Figure 8 shows how the C-O and O-H distances in X₃COH (X = H, F, Cl) alcohols change under the action of the external electric field directed along the C-O bond. The numerical data, including the values of the OCH angle, are reported in Table S5. In the low field range (<0.02 a.u.), only the C-O distance changes noticeably. The changes in the O-H distance and even in the OCH angle are small. In contrast, in the high field range (>0.03 a.u.), the O-H distance increases rapidly and the OCH angle tends to 180°. In the very high field range (>0.05 a.u.), the changes strongly depend on the chemical composition of the molecule. The results obtained at such fields should be treated with caution [66].

On the other hand, the attempt to simulate the effects of solvation using a very strong fictitious electric field is a very rough approximation. Although this approach somehow works for diatomic hydrogen halides, it is difficult to justify it in other cases. In fact, there is no need to use such strong fields. Proton transfer within a hydrogen bond requires much lower fields. The problem is that it is not clear how to apply this approach to systems in which the non-covalent interaction in question is nonlinear or more than one interaction is present.

Figure 9 shows the changes in the structure of H₃P=O…(HF)₂ adduct under the action of an external electric field directed along the P=O bond. The numerical values are reported in Table S7. This hydrogen bond pattern is typical for the P=O group [81,82,83] and anilines [84,85,86]. The O…H distances in this complex vary over a wide range in a narrow field window, Figure 9b. In this field range, the H-P distance remains almost constant. The P=O distance varies, but not very much. The same is true for the H-P=O angle, Figure 9c. Consequently, in the range of small fields (<0.01 a.u.), the effect of the field on the covalent structure of H₃P=O is small. The effect on the O…H distance is not surprising. However, the applied field significantly changes the hydrogen bond pattern, Figure 9a, and the H…O…H angle, Figure 9b. The effect is strong even in the range of small fields (<0.01 a.u.). Consequently, the adduct under field approach cannot be applied to such complexes without additional geometric constraints. The need for these restrictions qualitatively reduces the value of this approach.

3. Materials and Methods

Gaussian 09.D.01 program package (Gaussian, Inc., Wallingford, CT, USA) was used [87]. Geometry optimizations were done in the wB97XD/def2tzvp and MP2/def2qzvpp approximations [88,89,90]. The NMR parameters were calculated using the Gauge-Independent Atomic Orbital (GIAO) method [91] in the wB97XD/pcJ-2, pcJ-3, and aug-pcJ-3 approximations [92,93,94]. All calculations were performed using the polarizable continuum model (PCM) with water as a solvent [95,96,97]. For polar solvents, a change in the values of the dielectric constant has a negligible effect. Therefore, the choice of a specific solvent in the PCM approximation is of no fundamental importance. The default SCRF = PCM method was used to construct the solute cavity.
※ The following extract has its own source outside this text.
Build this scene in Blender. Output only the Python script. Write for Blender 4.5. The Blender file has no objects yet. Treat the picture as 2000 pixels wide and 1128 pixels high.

The wB97XD functional and the pcJ-n basis sets correctly reproduce the experimental values of chemical shielding and scalar spin-spin coupling [43,58,67]. In this work we have converted the calculated ¹⁵N isotropic chemical shieldings, σ_iso, to chemical shifts, δ_iso, δ_iso = σ_ref − σ_iso, where σ_ref is the isotropic chemical shielding in free C≡N-H in the given approximation. More about this issue can be found elsewhere [98,99,100]. The original σ_iso(¹⁵N) are reported in Supplementary Materials.

4. Conclusions

This work reports on the response of the geometric and NMR properties of molecular systems to an external electric field. The main issue was the range of field strengths in which this approach can be used to model the geometric and spectral changes experienced by molecular systems in polar media. It has been shown that the main requirement is the presence in the studied molecular system of one and only one bond, the polarizability of which significantly exceeds the polarizability of other bonds. If this requirement is met, then it becomes possible to model even extreme cases. For example, the field required for proton dissociation in hydrogen halides correlates with their pK_a. In contrast, the same correlation is absent for alcohols.

This requirement is met for many complexes with one hydrogen bond. For such complexes, this adduct under field approach can be used to facilitate the analysis of spectral changes associated with geometric changes in the hydrogen bond. This can be conducted in great detail with just two model complexes. For example, in hydrogen-bonded complexes of isocyanide C≡¹⁵N-¹H⋯X, in which the N-H distance r(NH) < 1.3 Å, this distance can be estimated from the experimental value of ¹J(¹⁵N¹H):r(NH) = (419 − |¹J(¹⁵N¹H)|)/297 ± 0.01 Å. This correlation does not depend on the chemical nature of X. The chemical shift δ(¹⁵N) also correlates with r(NH), but it is also slightly influenced by the nature of X.

When the considered molecular system has several bonds with similar polarizabilities and these bonds are not parallel, the response of the system to an external electric field should be evaluated with caution.

In this study, we did not analyze the effect of an external electric field on the energy of complexes. For molecules, this issue was studied in [101]. Note that an intramolecular basis set superposition error can be important [102].